Les arrangements de Nijuhachi Haneda pour cette Symphonic Suite sont à la fois subtiles et puissants. Les cordes n’ont jamais eu autant de présence, et les percussions ont été magnifiées. La tétralogie d’ouverture Opening / Sky Palace / Advent / Fillmore est d’une beauté à couper le souffle.
Grâce à ce nouvel écrin, on redécouvre l’autre Yuzo Koshiro, celui qui est un maître de la composition symphonique, capable des plus grandes envolées lyriques comme des plus belles ruades de percussions. Ses compositions emportent dans un monde céleste, où le tragique et le trivial cohabitent avec maestria, et où chaque note, chaque souffle, chaque longueur est absolument maîtrisée. Tout est à sa place, sans trop ni trop peu, malgré le style parfois emphatique de certains morceaux.
Certains morceaux revivent, en particulier la trilogie finale Silence / Peaceful World / Ending.
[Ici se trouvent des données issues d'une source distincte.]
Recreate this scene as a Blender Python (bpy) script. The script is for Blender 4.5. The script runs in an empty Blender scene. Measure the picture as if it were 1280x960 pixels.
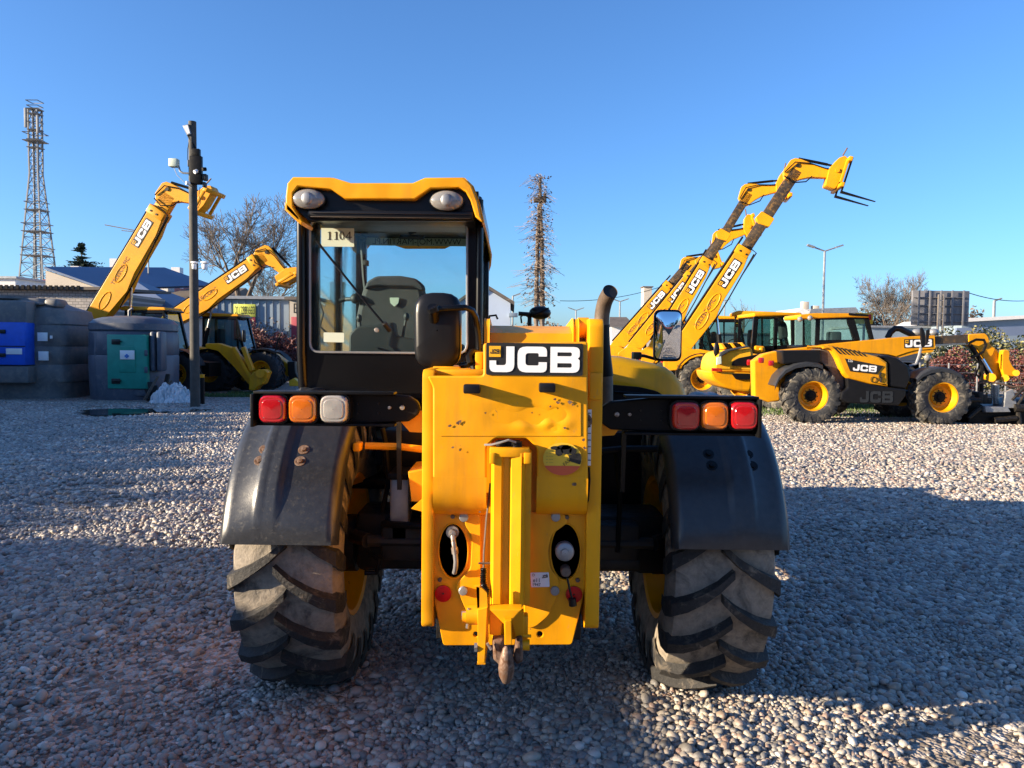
VAN_H = 2.09; SHED_H = 3.97
import bpy, bmesh, math, random
import numpy as np
from mathutils import Vector, Matrix
random.seed(7)
rng = np.random.default_rng(11)
scene = bpy.context.scene
COL = scene.collection
R = math.radians

# ------------------------------------------------------------------ camera
F = 960.0; CX, CY = 640.0, 480.0; H = 1.6
PITCH = R(2.86); ROLL = R(0.6)
fw = Vector((0, math.cos(PITCH), -math.sin(PITCH)))
up = Vector((0, math.sin(PITCH), math.cos(PITCH)))
rt = Vector((1, 0, 0))
cr = rt * math.cos(ROLL) + up * math.sin(ROLL)
cu = up * math.cos(ROLL) - rt * math.sin(ROLL)
cam_d = bpy.data.cameras.new("camera"); cam = bpy.data.objects.new("camera", cam_d); COL.objects.link(cam)
cam.matrix_world = Matrix(((cr.x, cu.x, -fw.x, 0), (cr.y, cu.y, -fw.y, 0), (cr.z, cu.z, -fw.z, H), (0, 0, 0, 1)))
cam_d.sensor_width = 36; cam_d.lens = 36 * F / 1280; cam_d.clip_end = 4000; cam_d.clip_start = 0.05
scene.camera = cam

def P(px, py, Y):
    """point at depth Y that the picture shows at (px, py)"""
    d = fw + cr * ((px - CX) / F) + cu * ((CY - py) / F)
    return Vector((d.x, d.y, d.z)) * (Y / d.y) + Vector((0, 0, H))
def G(px, py):
    """point on the ground"""
    d = fw + cr * ((px - CX) / F) + cu * ((CY - py) / F)
    return d * (-H / d.z) + Vector((0, 0, H))

# ------------------------------------------------------------------ materials
def new_mat(name):
    m = bpy.data.materials.new(name); m.use_nodes = True
    nt = m.node_tree
    return m, nt, nt.nodes["Principled BSDF"]
def N(nt, t, **kw):
    n = nt.nodes.new(t)
    for k, v in kw.items():
        if k in n.inputs: n.inputs[k].default_value = v
        else: setattr(n, k, v)
    return n
def mixc(nt, fac, a, b, bt='MIX'):
    m = nt.nodes.new('ShaderNodeMix'); m.data_type = 'RGBA'; m.blend_type = bt
    for s, v in ((0, fac), (6, a), (7, b)):
        if isinstance(v, bpy.types.NodeSocket): nt.links.new(v, m.inputs[s])
        else: m.inputs[s].default_value = v if s == 0 else (*v[:3], 1)
    return m.outputs[2]
def noise(nt, scale, detail=4, rough=0.55, coord='Object', dist=0.0, sc3=None):
    tc = nt.nodes.new('ShaderNodeTexCoord'); n = N(nt, 'ShaderNodeTexNoise', Scale=scale, Detail=detail, Roughness=rough, Distortion=dist)
    if sc3:
        mp = nt.nodes.new('ShaderNodeMapping'); mp.inputs['Scale'].default_value = sc3
        nt.links.new(tc.outputs[coord], mp.inputs[0]); nt.links.new(mp.outputs[0], n.inputs['Vector'])
    else: nt.links.new(tc.outputs[coord], n.inputs['Vector'])
    return n.outputs['Fac']
def ramp(nt, fac, stops):
    r = nt.nodes.new('ShaderNodeValToRGB'); nt.links.new(fac, r.inputs[0])
    el = r.color_ramp.elements
    while len(el) < len(stops): el.new(0.5)
    for e, (p, c) in zip(el, stops):
        e.position = p; e.color = (*c, 1) if len(c) == 3 else c
    return r.outputs[0]
def bump(nt, bsdf, h, strength=0.3, dist=0.01):
    b = N(nt, 'ShaderNodeBump', Strength=strength, Distance=dist); nt.links.new(h, b.inputs['Height'])
    nt.links.new(b.outputs[0], bsdf.inputs['Normal'])
def mat(name, col, rough=0.5, metal=0.0, var=0.25, scale=6, dirt=None, dirt_amt=0.0, bmp=0.0, bscale=40, coat=0.0, bdist=0.004, spec=0.5):
    m, nt, b = new_mat(name)
    n1 = noise(nt, scale, 6, 0.6)
    dark = tuple(c * (1 - var) for c in col); lite = tuple(min(1, c * (1 + var * 0.5)) for c in col)
    c = ramp(nt, n1, [(0.3, dark), (0.7, lite)])
    if dirt:
        n2 = noise(nt, scale * 1.7 + 1.3, 8, 0.7, dist=0.4)
        f = ramp(nt, n2, [(max(0.0, 0.62 - dirt_amt * 0.5), (0, 0, 0)), (max(0.05, 0.8 - dirt_amt * 0.4), (1, 1, 1))])
        c = mixc(nt, f, c, dirt)
        rr = N(nt, 'ShaderNodeMapRange'); rr.inputs[3].default_value = rough; rr.inputs[4].default_value = min(1, rough + 0.4)
        nt.links.new(f, rr.inputs[0]); nt.links.new(rr.outputs[0], b.inputs['Roughness'])
    else: b.inputs['Roughness'].default_value = rough
    nt.links.new(c, b.inputs['Base Color'])
    b.inputs['Metallic'].default_value = metal
    b.inputs['Specular IOR Level'].default_value = spec
    if coat: b.inputs['Coat Weight'].default_value = coat; b.inputs['Coat Roughness'].default_value = 0.12
    if bmp: bump(nt, b, noise(nt, bscale, 5, 0.6), bmp, bdist)
    return m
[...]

À l’écoute de sa version symphonique, on se rend compte que celle-ci était bien trop à l’étroit dans sa cartouche Super Nes, et elle peut enfin déployer ses ailes (à l’image de cet ange figurant sur le packaging de Actraiser: Original Soundtrac & Symphonic Suite) pour libérer un déluge émotionnel imparable. Un chef-d’œuvre.
Comme à son habitude, Wayô Records a gâté les fans d’OST de jeux vidéo, non seulement en offrant une seconde vie à une bande originale qui le méritait, mais aussi en proposant un magnifique objet, au packaging splendide. Disponible en édition double vinyles (dans un bleu océan superbe), ou double CD, ces deux éditions ont été illustrées par Ayano Koshiro, artiste qui avait produit les artworks originaux des jeux Actraiser 1 et 2, et qui a repris les pinceaux pour l’occasion.
Actraiser: Original Soundtrac & Symphonic Suite est l’archétype de ce qu’il faut faire pour rééditer une OST de jeu vidéo de l’époque 16 bits. En ramenant l’OST originale, augmentée de morceaux rares, puis en y ajoutant une réinterprétation symphonique de toute beauté, Wayô Records prouve une nouvelle fois son savoir-faire et la passion qui anime le label. Actraiser est un incontournable du catalogue de Wayô, et une petite merveille dans la discographie de Yuzo Koshiro, qui a enfin l’écrin qu’elle mérite.